Most signs point to a smartphone. The most recent rumors, which surfaced earlier this week, suggest that Foxconn, the same company that builds Apple’s tablets and smartphones, is already working to build Amazon’s new device. In fact, it’s expected to launch sometime during the middle of next year, and will apparently cost $100 – $200. That price seems a bit low, right?

A smartphone might typically cost up to $200, perhaps even $300, but that usually includes the subsidy that you pay your wireless carrier. In other words, you’re paying the full price of your smartphone (around $600) over the course of your two year contract. That’s what allows carriers to drop the price so much. But what if Amazon takes the same non-profit approach that it does with its Kindle Fire and applies it to smartphones? Will it change the industry and force others to meet the lower price point? It’s hard to say at this point, because it’s also possible that Amazon will team up with wireless carriers to sell the phone with a contract and on a subsidy.

There’s more.

My best guess is that Amazon’s new smartphone (let’s called it the Kindle Fire Phone) will run a custom version of Android just like its tablets do. In other words, you’ll probably turn on the device and see a shelf that’s loaded with your books, movies, magazines, applications and music. And I bet it will be just as easy to purchase even more of that content directly from Amazon. Will the Google Play market be on board? I’m not so sure – I think Amazon is going to try to keep consumers inside its ecosystem as much as possible, which means it won’t make sense to include Google Play. After all, Google’s market place also offers movies, books and more, and Amazon won’t see a profit if consumers gravitate towards that store instead.

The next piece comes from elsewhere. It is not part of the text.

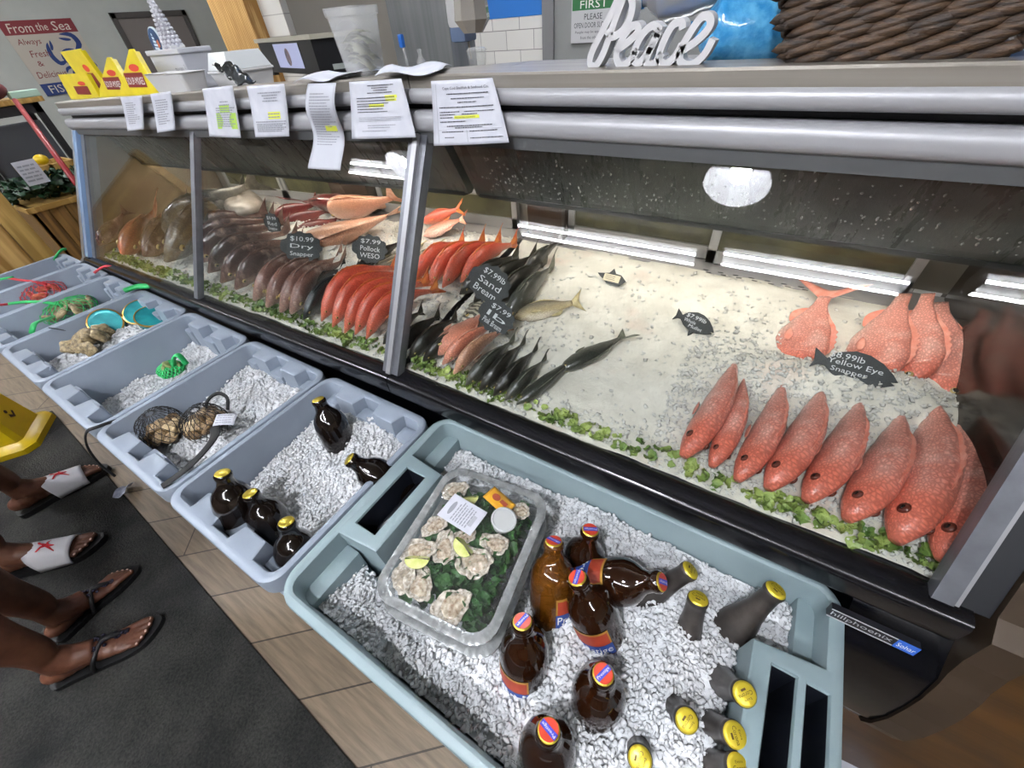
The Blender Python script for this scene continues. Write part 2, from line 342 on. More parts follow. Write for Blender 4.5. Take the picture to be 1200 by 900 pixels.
# white boarded partition with its wooden post
s = N('white_boards'); v = s.coord('Object', (1, 1, 1)); w = s.n('ShaderNodeTexBrick', Scale=1.); w.inputs['Brick Width'].default_value = 4; w.inputs['Row Height'].default_value = .13; w.inputs['Mortar Size'].default_value = .003
w.inputs['Color1'].default_value = c('#d6d5cf'); w.inputs['Color2'].default_value = c('#cfcec8'); w.inputs['Mortar'].default_value = c('#a3a29c')
mp = s.coord('Object', (1, 1, 1), (math.radians(90), 0, 0)); s.l(mp, w.inputs['Vector']); s.l(w.outputs['Color'], s.p.inputs['Base Color'])
p0 = Y(246, 0, 2.6); p1 = Y(300, 40, 2.6)
struct(MB().box((p1.x-.1, 2.7, 0), (Y(345, 55, 2.7).x, 2.76, CEIL)).build('wall_partition', s.m))
struct(MB().box((p0.x-.02, 2.58, 0), (p1.x+.02, 2.72, CEIL), b=.006).build('trim_1', wood_mat('pine_post', '#9c7136', '#d8b273', 1.2)))
# steel door on the back wall, its frame and safety sign
dx0, dx1 = Y(650, 40, YB-.04).x, Y(650, 40, YB-.04).x+.95
door = struct(MB().box((dx0, YB-.045, 0), (dx1, YB, 2.1), b=.004).build('door_1', M('grey_steel_door', '#8f918f', .45, .2)))
struct(MB().box((Y(636, 40, YB-.05).x, YB-.06, 0), (dx0, YB, 2.16), b=.004).box((dx1, YB-.06, 0), (dx1+.06, YB, 2.16), b=.004).build('trim_2', M('door_frame_paint', '#79797a', .5)))
def board(name, o, xd, yd, w, h, th, mats, label, cat, parts=(), group=None):
    """a flat panel: origin lower-left; parts = (name, material, verts, faces) lying on its face, in panel units"""
    mt = frame(o, xd, yd)
    b = MB().box((0, 0, -th), (w, h, 0)).build(name, mats); b.matrix_world = mt; tag(b, label, cat, group)
    for nm, mm, items in parts:
      for items in ([[it] for it in items] if nm.endswith('lettering') else [items]):
        q = MB()
        for vs, fs in items: q.add(vs, fs)
        q.build(nm, mm, b)
    return b
def T(sx, cx, cy, w, h, z=.0012, shear=0.):
    vs, fs = text_mesh(sx, 1, (w, h), shear=shear); return ([(p.x+cx, p.y+cy, z) for p in vs], fs)
def R(x0, y0, x1, y1, z=.0008): return ([(x0, y0, z), (x1, y0, z), (x1, y1, z), (x0, y1, z)], [(0, 1, 2, 3)])
def dashes(x0, x1, y, h, z=.001, gap=.35, words=True):
    vs, fs = [], []; x = x0
    while x < x1-h*.6:
        w = min(random.uniform(1.2, 4.5)*h, x1-x); k = len(vs)
        vs += [(x, y-h/2, z), (x+w, y-h/2, z), (x+w, y+h/2, z), (x, y+h/2, z)]; fs.append((k, k+1, k+2, k+3)); x += w+h*gap*1.6
    return (vs, fs)
a = Y(669, 46, YB-.06); b_ = Y(718, 46, YB-.06); W = b_.x-a.x+.01; H = W*.95
green = M('safety_green', '#2f6f3f', .6)
board('safety_sign', a+Vector((0, 0, -.02)), (1, 0, 0), (0, 0, 1), W, H, .003, white_paint, 'white safety sign with green band reading SAFETY FIRST on grey steel door', 'sign', [
    ('green_band', green, [R(.02*W, .55*H, .98*W, .98*H)]), ('heading', white_ink, [T('Safety', W*.5, H*.84, W*.6, H*.15, .0016, .2), T('FIRST', W*.5, H*.64, W*.6, H*.13, .0016)]),
    ('wording', ink, [T('PLEASE', W*.5, H*.44, W*.4, H*.1), T('OPEN DOOR SLOWLY', W*.5, H*.30, W*.86, H*.09), T('People may be approaching', W*.5, H*.18, W*.8, H*.055), T('from the other side', W*.5, H*.09, W*.55, H*.055)])])
# poster and framed panel on the left wall
A, Bp, Cc, Dd = [X(*q, XW+.012) for q in ((47, 113), (121, 101), (2, 25), (82, 12))]
pw = .70; ph = .68; red = M('poster_red', '#7d3238', .8); navyp = M('poster_navy', '#2a3f76', .8)
def crab(w, h):
    cx, cy = w*.70, h*.50; vs = []; fs = []
    n = 22; vs = [(cx+w*.16*math.cos(2*PI*i/n), cy-h*.02+h*.13*math.sin(2*PI*i/n), .001) for i in range(n)]; fs = [tuple(range(n))]
    out = [(vs, fs)]
    def arm(pts, r):
        q = catmull([Vector((x*w, y*h, .001)) for x, y in pts], 4); V = []
        for i, p in enumerate(q):
            t = (q[min(i+1, len(q)-1)]-q[max(i-1, 0)]).normalized(); nn = Vector((-t.y, t.x, 0)); k = r*w*math.sin(PI*(.12+.86*i/(len(q)-1)))
            V += [p+nn*k, p-nn*k]
        out.append((V, [(2*i, 2*i+1, 2*i+3, 2*i+2) for i in range(len(q)-1)]))
    arm([(.56, .44), (.47, .42), (.42, .52), (.44, .64), (.47, .70)], .035); arm([(.47, .60), (.50, .66), (.52, .73)], .02); arm([(.80, .56), (.90, .66), (.86, .78), (.70, .80)], .04); arm([(.82, .72), (.74, .73), (.66, .75)], .02)
    arm([(.62, .36), (.52, .34), (.48, .28)], .02); arm([(.66, .34), (.58, .28), (.55, .22)], .02); arm([(.82, .36), (.90, .30), (.93, .24)], .02); arm([(.84, .42), (.94, .38), (.97, .32)], .02)
    return out
board('fish_market_poster', Vector((XW+.014, 2.12, 1.09)), (0, 1, 0), (0, 0, 1), pw, ph, .01, M('poster_cream', '#b9b3a8', .8), 'vintage From the Sea fish market poster with a blue crab on the wall', 'poster', [
    ('red_band', red, [R(0, ph*.82, pw, ph)]), ('navy_band', navyp, [R(0, 0, pw, ph*.17)]), ('crab_print', navyp, crab(pw, ph)),
    ('pale_lettering', M('poster_pale', '#cfc8ba', .8), [T('From', pw*.24, ph*.905, pw*.34, ph*.12, .0018, .2), T('the', pw*.53, ph*.91, pw*.16, ph*.10, .0018, .2), T('Sea', pw*.79, ph*.91, pw*.26, ph*.12, .0018, .2), T('FISH', pw*.25, ph*.085, pw*.32, ph*.11, .0018), T('MARKET', pw*.69, ph*.085, pw*.5, ph*.11, .0018)]),
    ('red_lettering', red, [T('Always', pw*.24, ph*.72, pw*.32, ph*.1, .001, .2), T('Fresh', pw*.28, ph*.57, pw*.27, ph*.09, .001, .2), T('&', pw*.2, ph*.44, pw*.08, ph*.07, .001), T('Delicious', pw*.26, ph*.29, pw*.42, ph*.09, .001, .2)])])
q0, q1 = X(127, 15, XW+.02), X(213, 5, XW+.02)
fr = MB()
fr.box((XW, q0.y, 1.0), (XW+.03, q0.y+.06, q0.z), b=.004).box((XW, q1.y-.06, 1.0), (XW+.03, q1.y, q0.z), b=.004).box((XW, q0.y, q0.z-.06), (XW+.03, q1.y, q0.z), b=.004).box((XW, q0.y, .98), (XW+.03, q1.y, 1.03), b=.004)
w1 = struct(fr.build('window_1', M('dark_grey_frame', '#4d4b49', .6)))
struct(MB().box((XW, q0.y+.05, 1.02), (XW+.015, q1.y-.05, q0.z-.05)).build('window_1_shutter', M('grey_shutter', '#7c7672', .7), w1))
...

Here’s the issue, though. I know that a lot of phone owners typically like to have the latest version of Android installed on their smartphones. That probably won’t be the case with the Kindle Fire Phone. Not for long, anyway, because Amazon rarely updates its tablets to the newest version of Android. That’s unfortunate, too, because Jelly Bean is an amazing operating system right now.

So what do we know for sure?

We know that Amazon appears to have a phone in the works and that it has allegedly already entered manufacturing. We know that it’s likely to launch sometime next year, probably running Android, and at a price point between $100 and $200. We don’t know the carrier partners yet, however and… worst of all; we don’t yet know what it will look like.

But boy, am I excited to see what’s in store.